Family · Grief · Life · Memories

Oh, That Again

For a person who spends a fair amount of time examining the workings of her own brain and then posting them on the internet, I am sometimes not very self-aware. Over the past week, I have been sleeping fitfully, trying to keep myself from eating everything in sight, and maintaining a tenuous grip on my temper, usually over things that wouldn’t bother me on a normal day. (Whatever that is.) More times than I’d like to admit, I have thought, “What is wrong with me?”

This morning I woke up early to go the gym. I grouched my way through the weights. Everything was heavy. I didn’t feel right. But I finished, and on the way home, I sat in the idling car waiting for a train, and I thought, “I wish I could go to the cemetery before I go home.” Er, what?
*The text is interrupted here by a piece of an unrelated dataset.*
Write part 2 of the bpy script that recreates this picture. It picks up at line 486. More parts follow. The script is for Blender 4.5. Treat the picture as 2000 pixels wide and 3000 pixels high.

I’m not a big cemetery visitor. Paul goes a lot more than I do, even to visit the graves on my side of the family. I batted the thought away. Even if I’d been inclined to pay attention, there really wasn’t time. The train passed. I drove on.

And burst into tears, going down a back road past fresh shoots in fields on both sides, and not much else. There was definitely no visible reason for me to be crying as I drove home at 7:30 in the morning.

Seriously, I thought, what is wrong with me?

At that moment, I realized that we are entering the teens of June.

Ah.

I have discovered this before, the creeping up of grief while I am unaware. I have even written about it before. But I am a slow learner.

I was going to say that what is wrong with me is that I am grieving, but that’s not true. The truth is there’s nothing wrong with me. Grief is not wrong. It’s hard, though. It’s a lot of work, and it continues to be work after you think you’re all done. So here we are again, in June, and I feel cranky and exhausted and, yes, a little bit like a motherless child. But now at least I know what’s going on.

I’ve been thinking about grief a lot lately. I know a lot of people who are grieving. If you are, especially if it’s fresh, I’d like to give you something my mother gave to me. I was sitting at her kitchen table on the worst night of my life, so weighed down I could not lift my head, and I said, “I feel like I’m never going to be happy again. Will I always feel like this?”

This is the answer she gave me: Yes. And no. There will always be times in your life when you remember this and feel this way. Right now it’s all the time. After a while, it’ll only be some of the time. After a long while, it’ll only be occasionally. Yes. This will always hurt this much. But it won’t always hurt this much all the time.

She was right. I have come to think of grief as coming like waves in the ocean. At first it’s like being taken down in rough surf; you can’t even find your feet. You might have a moment or two when you think you never will, that you’ll go under and never come up. After a while, the waves are a more measured. You can stand up. You might get knocked silly by a bad one, but you’re up again before the next one hits. After a long time, they’re mostly lapping around your toes. Maybe a big one gets you right at the knees. Say, when an anniversary approaches and you haven’t been paying attention.

This feels like a knee wave. Unlikely to take me down, now that I’m looking right at it.

So I’ll remember, this week, what my mother taught me about grief, and I’ll miss the way she looked right after she laughed.